The University of Indianapolis English department has many published writers. Department Chair and Professor of English William Dynes said that he hopes that students will find motivation in having published authors in the classroom.

“To be able to point to a couple of different writers on our faculty and to be able to say to the students, ‘They’re going through the same process you are. They know what it’s like to be rejects, they know what it’s like to submit without knowing what’s coming next, and they can help you at every step of the process.’ I think that’s tremendously helpful,” Dynes said.

Salvatore Pane joined the English department this fall to teach fiction. His first novel came out on Nov. 6. Photo contributed by Salvatore Pane

Dynes also said that having published writers in the department helps students learn the facets of the publishing process and supports the department’s goals.

“The fact that he [Pane] is a published author means he’s got that experience with the practical side of publishing,” Dynes said. “He knows what it’s like to go through working with an editor, working with publishing houses, doing the advertisement and the book tours.”

Pane said that while he rarely mentions his novel in class, he wants to show students how successful a writer can be.

“I think the students know immediately that I practice what I preach,” Pane said. “Where I’m always telling them they have to be writing every day, they have to be reading journals and submitting their work if they’re ready for that. I think that that wouldn’t work as well if  I wasn’t doing that.”

Pane hopes to reach the different majors in the English department, specifically students in the creative writing and professional writing majors.

“When I was an undergrad, it was always helpful to me to work with a novelist, because you could look at their life and their trajectory and think, ‘OK, how did they get there and can I do that?’ And I hope that I am providing the same example where they can see I’m not that much older than them, and it doesn’t take 50 years to write a novel,” Pane said.

Pane said he started the novel after an interaction he had with a teacher during the second year of his master’s program at the University of Pittsburgh. The plot of the novel follows 20-something Michael Bishop as he makes and breaks relationships during the eve of the 2008 presidential election.

“I started doing it [the novel] in April 2009, and I really wanted it to be set during the Obama campaign because that felt like a big watershed moment for people around my age, younger and a little older, too,” Pane said. “And I just really wanted it to be about 20-somethings, kind of in an urban setting, and just getting at the idea of  how all of your communications have been so altered by social networking, especially Facebook.”

Pane also said that the generation  his novel focuses on has a hyper nostalgia for older things such as television shows and video games. The characters are fictional, but Pane said that interactions with friends in bars inspired him.

“One of the characters talks about how his dad has been dead for a decade or so, and he can’t remember his [dad’s] voice any more, but he can still remember the sound effects in super Mario Brothers,  like it’s memorized in his brain,” Pane said. “That conversation never happened, but there are things I’ve noticed that people around my age talk about in bars.

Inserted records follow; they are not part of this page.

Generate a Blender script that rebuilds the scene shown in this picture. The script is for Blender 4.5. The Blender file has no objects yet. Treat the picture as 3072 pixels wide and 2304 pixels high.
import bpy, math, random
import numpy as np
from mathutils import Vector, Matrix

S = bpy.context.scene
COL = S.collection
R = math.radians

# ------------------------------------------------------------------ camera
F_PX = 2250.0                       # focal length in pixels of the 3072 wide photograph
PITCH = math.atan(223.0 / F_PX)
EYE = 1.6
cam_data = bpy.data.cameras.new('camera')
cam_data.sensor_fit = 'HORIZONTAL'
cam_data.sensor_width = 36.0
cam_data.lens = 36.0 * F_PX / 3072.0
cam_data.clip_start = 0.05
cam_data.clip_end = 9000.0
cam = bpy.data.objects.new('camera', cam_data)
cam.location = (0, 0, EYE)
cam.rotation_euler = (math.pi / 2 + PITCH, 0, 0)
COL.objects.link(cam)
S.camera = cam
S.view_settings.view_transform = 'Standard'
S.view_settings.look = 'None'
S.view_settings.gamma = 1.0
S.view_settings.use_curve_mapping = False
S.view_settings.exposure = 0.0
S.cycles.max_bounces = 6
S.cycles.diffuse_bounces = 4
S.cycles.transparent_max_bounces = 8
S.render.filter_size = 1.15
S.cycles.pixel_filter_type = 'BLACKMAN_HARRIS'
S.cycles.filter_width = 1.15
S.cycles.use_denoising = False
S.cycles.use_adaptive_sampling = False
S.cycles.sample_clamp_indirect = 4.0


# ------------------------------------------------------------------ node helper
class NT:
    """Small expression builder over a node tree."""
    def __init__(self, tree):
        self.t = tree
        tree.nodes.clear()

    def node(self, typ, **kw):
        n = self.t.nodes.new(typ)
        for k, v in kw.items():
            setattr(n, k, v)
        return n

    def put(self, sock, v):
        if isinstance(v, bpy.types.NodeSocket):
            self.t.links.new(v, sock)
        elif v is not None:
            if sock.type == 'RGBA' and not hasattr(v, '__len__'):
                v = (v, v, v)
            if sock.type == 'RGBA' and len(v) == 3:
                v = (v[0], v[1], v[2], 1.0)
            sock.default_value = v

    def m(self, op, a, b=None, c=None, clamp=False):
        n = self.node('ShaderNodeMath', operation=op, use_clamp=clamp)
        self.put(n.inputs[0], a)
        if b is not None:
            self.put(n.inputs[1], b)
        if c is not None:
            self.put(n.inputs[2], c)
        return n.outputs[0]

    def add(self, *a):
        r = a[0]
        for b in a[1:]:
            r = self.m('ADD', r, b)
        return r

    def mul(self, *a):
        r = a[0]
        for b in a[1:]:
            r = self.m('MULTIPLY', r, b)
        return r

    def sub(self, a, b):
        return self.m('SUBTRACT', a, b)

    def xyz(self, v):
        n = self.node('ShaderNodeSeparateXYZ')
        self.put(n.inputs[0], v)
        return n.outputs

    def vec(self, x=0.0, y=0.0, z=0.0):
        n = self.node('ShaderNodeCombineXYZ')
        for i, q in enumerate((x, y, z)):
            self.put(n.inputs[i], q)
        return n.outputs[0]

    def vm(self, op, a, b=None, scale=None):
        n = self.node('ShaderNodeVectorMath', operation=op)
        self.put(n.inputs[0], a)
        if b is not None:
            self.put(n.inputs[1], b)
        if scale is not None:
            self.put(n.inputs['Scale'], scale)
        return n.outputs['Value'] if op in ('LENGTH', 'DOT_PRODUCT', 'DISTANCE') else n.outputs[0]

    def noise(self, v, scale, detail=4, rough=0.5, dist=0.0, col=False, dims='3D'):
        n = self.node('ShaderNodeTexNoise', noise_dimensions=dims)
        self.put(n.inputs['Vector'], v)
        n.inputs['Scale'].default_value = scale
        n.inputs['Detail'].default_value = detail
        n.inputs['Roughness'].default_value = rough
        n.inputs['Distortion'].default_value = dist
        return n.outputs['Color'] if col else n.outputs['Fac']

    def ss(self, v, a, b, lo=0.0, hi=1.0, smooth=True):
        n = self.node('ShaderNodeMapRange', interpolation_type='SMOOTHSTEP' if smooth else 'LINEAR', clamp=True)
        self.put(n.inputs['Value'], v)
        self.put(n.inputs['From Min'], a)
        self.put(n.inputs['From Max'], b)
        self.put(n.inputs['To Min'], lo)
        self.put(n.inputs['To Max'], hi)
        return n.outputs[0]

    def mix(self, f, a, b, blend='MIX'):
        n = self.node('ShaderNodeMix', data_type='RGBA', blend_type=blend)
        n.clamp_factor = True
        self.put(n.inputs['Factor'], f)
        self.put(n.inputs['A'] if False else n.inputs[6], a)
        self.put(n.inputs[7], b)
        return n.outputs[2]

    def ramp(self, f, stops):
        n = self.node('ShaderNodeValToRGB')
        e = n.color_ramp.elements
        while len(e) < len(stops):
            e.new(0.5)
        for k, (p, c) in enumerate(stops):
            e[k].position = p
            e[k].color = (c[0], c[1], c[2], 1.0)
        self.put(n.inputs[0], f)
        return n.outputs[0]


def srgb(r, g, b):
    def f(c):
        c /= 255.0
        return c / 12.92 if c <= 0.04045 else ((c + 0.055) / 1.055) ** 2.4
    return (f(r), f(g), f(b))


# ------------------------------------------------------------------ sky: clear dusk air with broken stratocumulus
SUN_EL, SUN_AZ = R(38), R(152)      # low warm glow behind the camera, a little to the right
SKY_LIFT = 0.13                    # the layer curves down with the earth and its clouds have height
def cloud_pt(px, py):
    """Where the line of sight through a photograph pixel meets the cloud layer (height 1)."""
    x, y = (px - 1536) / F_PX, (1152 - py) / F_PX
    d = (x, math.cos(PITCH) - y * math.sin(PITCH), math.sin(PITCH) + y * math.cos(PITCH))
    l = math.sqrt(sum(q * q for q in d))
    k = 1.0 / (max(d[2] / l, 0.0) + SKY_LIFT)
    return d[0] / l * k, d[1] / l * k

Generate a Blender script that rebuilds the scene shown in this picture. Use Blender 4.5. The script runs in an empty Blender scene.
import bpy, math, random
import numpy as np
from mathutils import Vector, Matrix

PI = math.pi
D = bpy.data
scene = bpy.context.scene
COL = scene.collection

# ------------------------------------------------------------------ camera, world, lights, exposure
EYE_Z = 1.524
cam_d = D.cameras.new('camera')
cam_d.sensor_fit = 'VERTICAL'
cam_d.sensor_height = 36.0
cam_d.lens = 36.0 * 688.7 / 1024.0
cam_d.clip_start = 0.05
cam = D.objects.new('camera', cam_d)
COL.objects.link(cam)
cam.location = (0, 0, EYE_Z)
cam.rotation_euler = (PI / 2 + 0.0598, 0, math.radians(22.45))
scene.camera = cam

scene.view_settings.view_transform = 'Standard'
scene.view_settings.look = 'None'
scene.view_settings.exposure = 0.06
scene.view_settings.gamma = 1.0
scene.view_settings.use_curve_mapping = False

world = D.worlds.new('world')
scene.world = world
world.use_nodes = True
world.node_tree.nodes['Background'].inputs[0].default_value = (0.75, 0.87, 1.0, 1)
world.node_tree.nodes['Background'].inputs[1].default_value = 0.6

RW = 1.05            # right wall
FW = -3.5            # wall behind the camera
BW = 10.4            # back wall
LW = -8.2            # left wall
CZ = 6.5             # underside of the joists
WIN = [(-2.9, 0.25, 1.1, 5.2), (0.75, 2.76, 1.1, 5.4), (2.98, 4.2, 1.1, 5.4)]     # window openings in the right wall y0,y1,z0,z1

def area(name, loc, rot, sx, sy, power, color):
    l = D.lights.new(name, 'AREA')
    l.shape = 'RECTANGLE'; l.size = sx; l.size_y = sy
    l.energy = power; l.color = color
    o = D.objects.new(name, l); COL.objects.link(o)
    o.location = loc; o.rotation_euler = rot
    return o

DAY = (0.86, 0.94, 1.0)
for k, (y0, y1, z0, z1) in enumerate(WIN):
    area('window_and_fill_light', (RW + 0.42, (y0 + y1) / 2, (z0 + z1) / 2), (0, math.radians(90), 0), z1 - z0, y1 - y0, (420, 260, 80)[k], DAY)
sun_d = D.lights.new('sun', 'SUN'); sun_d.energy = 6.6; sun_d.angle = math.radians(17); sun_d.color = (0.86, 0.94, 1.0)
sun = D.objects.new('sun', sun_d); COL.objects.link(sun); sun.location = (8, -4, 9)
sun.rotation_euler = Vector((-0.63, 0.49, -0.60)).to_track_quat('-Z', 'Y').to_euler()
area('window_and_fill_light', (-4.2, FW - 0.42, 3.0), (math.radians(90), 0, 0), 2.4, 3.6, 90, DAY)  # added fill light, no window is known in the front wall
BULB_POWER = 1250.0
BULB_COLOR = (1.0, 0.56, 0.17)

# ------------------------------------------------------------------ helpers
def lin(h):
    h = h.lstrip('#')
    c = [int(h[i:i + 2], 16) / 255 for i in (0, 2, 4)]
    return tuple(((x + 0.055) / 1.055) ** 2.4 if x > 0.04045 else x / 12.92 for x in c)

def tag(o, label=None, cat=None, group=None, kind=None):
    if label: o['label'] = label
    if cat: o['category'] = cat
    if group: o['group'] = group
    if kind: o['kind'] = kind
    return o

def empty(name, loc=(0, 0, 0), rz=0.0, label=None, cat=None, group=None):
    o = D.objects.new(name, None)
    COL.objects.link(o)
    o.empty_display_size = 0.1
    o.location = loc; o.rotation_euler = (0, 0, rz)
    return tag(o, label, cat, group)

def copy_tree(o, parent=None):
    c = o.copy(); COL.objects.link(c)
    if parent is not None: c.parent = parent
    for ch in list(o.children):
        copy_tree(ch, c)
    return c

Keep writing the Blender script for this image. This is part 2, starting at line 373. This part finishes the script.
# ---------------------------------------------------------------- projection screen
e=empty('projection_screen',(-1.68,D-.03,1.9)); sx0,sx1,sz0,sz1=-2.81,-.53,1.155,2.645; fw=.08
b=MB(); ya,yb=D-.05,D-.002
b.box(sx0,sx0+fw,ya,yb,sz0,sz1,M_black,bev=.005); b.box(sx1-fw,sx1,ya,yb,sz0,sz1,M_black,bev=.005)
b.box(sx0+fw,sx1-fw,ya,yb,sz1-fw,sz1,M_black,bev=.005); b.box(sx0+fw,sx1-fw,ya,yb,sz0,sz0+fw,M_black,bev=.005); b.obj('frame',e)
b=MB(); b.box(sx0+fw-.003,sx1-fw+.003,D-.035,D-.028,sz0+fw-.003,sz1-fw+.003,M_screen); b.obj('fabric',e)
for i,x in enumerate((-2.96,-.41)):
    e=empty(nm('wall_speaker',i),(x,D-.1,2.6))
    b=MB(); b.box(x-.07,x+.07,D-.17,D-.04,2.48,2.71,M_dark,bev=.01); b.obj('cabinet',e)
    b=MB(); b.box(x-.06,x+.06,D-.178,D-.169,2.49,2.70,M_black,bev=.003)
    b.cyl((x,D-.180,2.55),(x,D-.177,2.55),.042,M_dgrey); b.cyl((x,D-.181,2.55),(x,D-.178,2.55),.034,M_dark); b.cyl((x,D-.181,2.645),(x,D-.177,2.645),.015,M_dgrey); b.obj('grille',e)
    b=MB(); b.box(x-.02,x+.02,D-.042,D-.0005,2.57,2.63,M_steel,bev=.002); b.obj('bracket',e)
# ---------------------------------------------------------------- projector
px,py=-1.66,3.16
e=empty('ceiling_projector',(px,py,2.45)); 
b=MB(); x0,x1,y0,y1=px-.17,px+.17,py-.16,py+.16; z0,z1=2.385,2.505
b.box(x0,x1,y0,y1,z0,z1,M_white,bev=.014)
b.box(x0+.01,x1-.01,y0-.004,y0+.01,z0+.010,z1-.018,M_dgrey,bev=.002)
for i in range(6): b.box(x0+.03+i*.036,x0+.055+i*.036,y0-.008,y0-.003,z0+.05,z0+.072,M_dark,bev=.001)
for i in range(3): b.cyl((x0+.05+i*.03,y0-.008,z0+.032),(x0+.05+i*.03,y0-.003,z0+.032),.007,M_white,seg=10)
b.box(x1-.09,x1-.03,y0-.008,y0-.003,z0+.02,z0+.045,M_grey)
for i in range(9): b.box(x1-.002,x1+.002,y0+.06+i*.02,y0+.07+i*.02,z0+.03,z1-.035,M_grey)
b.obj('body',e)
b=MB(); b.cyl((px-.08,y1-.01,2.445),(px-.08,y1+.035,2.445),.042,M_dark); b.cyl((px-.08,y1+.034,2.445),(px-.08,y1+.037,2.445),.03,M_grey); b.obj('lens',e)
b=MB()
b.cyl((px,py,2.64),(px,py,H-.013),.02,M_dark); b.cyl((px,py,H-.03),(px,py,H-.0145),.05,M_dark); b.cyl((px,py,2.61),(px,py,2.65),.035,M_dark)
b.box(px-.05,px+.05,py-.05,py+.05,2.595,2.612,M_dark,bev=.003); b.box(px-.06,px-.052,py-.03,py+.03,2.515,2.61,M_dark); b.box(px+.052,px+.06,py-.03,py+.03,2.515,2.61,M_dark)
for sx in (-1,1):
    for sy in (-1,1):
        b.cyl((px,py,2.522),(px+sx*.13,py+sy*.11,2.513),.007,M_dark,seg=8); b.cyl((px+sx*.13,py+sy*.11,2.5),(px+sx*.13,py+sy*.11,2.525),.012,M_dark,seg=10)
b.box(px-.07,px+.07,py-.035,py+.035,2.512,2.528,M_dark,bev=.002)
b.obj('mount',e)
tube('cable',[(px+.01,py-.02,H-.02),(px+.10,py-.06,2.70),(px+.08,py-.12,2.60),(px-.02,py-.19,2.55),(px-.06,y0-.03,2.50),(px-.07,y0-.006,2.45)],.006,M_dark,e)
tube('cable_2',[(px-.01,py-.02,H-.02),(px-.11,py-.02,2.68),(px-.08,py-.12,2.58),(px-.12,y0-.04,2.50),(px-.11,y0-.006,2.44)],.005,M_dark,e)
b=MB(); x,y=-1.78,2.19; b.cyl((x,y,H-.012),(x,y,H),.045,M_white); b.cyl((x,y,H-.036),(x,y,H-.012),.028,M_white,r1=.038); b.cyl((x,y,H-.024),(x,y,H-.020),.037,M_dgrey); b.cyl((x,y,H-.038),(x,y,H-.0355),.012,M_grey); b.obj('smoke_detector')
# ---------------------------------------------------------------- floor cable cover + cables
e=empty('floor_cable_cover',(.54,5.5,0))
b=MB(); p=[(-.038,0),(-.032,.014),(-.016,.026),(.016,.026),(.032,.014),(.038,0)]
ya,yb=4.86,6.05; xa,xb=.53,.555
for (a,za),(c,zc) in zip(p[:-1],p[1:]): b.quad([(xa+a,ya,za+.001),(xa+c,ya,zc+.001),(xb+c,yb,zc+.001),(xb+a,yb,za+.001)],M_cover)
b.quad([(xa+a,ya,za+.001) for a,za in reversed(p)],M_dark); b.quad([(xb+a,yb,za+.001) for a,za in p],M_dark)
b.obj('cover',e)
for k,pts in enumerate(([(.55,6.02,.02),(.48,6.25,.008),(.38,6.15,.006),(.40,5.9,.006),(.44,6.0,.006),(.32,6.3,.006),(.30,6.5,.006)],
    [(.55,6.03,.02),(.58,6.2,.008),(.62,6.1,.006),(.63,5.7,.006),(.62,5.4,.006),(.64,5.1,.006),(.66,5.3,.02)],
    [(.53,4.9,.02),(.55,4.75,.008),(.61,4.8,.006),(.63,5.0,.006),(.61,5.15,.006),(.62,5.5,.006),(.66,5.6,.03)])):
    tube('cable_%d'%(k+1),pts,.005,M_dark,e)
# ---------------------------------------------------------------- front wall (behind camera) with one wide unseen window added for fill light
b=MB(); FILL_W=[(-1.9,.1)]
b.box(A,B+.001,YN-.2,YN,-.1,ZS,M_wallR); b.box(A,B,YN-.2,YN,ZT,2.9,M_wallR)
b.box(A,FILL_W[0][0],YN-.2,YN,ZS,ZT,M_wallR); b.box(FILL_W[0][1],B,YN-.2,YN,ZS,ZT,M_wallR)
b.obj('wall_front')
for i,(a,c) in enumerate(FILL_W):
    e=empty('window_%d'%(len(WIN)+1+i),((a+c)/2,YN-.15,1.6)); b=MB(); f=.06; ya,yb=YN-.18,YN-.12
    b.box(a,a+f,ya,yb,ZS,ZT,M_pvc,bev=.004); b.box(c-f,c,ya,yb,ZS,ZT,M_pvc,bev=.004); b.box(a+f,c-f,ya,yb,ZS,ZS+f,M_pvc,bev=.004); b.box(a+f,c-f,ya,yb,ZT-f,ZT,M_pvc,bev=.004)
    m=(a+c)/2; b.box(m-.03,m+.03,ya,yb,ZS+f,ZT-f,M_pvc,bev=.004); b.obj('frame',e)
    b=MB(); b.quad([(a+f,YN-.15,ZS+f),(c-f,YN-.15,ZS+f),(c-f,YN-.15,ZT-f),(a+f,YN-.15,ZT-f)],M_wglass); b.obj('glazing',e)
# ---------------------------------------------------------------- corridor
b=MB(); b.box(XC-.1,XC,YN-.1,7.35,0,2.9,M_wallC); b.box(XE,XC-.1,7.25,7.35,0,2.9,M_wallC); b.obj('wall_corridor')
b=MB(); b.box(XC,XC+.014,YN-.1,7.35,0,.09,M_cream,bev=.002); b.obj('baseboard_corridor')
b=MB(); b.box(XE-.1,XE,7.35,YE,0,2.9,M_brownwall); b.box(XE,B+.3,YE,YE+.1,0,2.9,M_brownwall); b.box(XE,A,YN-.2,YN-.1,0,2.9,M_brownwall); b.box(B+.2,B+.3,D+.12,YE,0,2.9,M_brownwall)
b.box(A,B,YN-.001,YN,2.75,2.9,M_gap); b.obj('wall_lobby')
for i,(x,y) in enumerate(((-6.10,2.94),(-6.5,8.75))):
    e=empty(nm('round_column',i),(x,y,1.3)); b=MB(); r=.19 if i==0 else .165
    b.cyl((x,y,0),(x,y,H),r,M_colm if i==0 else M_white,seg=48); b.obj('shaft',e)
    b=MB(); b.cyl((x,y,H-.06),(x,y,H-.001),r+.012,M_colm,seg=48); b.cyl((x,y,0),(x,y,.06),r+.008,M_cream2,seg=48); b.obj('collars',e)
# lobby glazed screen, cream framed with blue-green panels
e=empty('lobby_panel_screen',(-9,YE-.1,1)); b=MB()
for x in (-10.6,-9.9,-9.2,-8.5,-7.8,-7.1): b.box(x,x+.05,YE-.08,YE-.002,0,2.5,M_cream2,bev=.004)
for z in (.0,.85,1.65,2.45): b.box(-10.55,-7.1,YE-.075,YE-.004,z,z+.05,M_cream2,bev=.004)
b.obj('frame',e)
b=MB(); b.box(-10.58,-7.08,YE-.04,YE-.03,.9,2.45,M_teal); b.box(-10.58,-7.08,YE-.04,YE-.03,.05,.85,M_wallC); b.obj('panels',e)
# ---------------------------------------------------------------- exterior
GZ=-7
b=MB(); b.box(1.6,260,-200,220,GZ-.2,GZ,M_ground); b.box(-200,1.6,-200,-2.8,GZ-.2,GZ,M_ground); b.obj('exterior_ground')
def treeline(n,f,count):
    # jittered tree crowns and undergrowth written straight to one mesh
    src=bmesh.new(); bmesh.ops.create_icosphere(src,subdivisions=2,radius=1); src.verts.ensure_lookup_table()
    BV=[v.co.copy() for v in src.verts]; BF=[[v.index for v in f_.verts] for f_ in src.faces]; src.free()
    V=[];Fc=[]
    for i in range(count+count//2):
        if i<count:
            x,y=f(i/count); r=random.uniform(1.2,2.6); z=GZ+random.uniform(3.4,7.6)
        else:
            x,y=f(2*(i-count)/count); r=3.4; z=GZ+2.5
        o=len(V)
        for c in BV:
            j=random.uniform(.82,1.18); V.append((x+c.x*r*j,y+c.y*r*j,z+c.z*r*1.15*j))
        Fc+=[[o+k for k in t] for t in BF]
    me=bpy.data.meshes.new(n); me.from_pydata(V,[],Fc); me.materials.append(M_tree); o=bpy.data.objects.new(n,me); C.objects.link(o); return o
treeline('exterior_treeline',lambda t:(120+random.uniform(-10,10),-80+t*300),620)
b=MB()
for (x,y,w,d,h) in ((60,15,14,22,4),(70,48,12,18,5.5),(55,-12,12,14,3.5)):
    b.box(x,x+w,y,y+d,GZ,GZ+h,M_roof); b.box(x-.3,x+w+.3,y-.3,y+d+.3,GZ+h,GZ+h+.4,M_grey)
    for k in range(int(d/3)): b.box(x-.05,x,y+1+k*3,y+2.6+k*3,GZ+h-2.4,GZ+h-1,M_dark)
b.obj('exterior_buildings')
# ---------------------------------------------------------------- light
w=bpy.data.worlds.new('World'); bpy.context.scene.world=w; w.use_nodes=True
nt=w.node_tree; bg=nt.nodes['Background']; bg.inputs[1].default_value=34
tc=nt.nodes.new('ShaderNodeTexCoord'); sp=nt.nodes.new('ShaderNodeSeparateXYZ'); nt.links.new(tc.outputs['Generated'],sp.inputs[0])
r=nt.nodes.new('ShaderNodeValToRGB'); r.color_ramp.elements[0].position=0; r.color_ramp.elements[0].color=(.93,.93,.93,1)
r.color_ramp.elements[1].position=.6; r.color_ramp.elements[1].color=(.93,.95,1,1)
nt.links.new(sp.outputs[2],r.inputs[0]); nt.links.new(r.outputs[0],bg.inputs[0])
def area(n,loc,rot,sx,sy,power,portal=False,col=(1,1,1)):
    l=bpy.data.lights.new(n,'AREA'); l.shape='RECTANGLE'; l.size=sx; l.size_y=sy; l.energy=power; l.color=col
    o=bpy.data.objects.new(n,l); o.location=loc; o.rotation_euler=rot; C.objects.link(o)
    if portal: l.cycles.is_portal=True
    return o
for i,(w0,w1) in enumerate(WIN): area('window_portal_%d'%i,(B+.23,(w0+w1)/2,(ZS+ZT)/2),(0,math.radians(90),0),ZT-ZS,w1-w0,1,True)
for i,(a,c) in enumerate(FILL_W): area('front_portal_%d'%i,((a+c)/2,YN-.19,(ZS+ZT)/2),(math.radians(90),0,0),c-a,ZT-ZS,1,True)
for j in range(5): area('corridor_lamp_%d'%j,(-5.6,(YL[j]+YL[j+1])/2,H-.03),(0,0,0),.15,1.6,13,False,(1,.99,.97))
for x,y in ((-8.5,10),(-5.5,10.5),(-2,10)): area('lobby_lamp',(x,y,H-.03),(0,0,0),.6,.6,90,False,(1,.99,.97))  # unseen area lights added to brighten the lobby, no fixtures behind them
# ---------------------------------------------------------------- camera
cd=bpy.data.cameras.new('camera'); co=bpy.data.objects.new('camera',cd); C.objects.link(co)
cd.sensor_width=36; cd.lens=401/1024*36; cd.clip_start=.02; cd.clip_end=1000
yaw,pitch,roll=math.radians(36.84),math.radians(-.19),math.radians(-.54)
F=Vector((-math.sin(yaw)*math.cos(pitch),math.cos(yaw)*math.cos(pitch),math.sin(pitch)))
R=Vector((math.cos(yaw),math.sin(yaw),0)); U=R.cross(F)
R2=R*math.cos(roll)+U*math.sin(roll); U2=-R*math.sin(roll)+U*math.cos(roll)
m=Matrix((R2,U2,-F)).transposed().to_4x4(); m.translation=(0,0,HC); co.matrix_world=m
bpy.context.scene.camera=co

Just this weird nostalgia, kind of like a hyper nostalgia, for all the stuff we grew up with in the 80s.”

Pane attributes this hyper nostalgia to members of his generation and younger starting families later and having easier access to the things of their childhood.

“When my parents were my age, they had me. They didn’t really have time to go to bars and hang out and talk about the things they grew up with,” Pane said. “They were kind of already more adults than I am. I think that’s true of most people my age.”

He emphasizes that writing is still alive and students should be aware of the different media available.

“What I try and do is to get all my students to see that writing is not something that happened a hundred years ago. There are people who are young and who are doing it,” Pane said. “So I show them blogs and I show them magazines that are coming out now. And I try to show them a lot of writers now, so they start to see by osmosis that this is a real life that you could have. It’s not something that went extinct like a dinosaur.”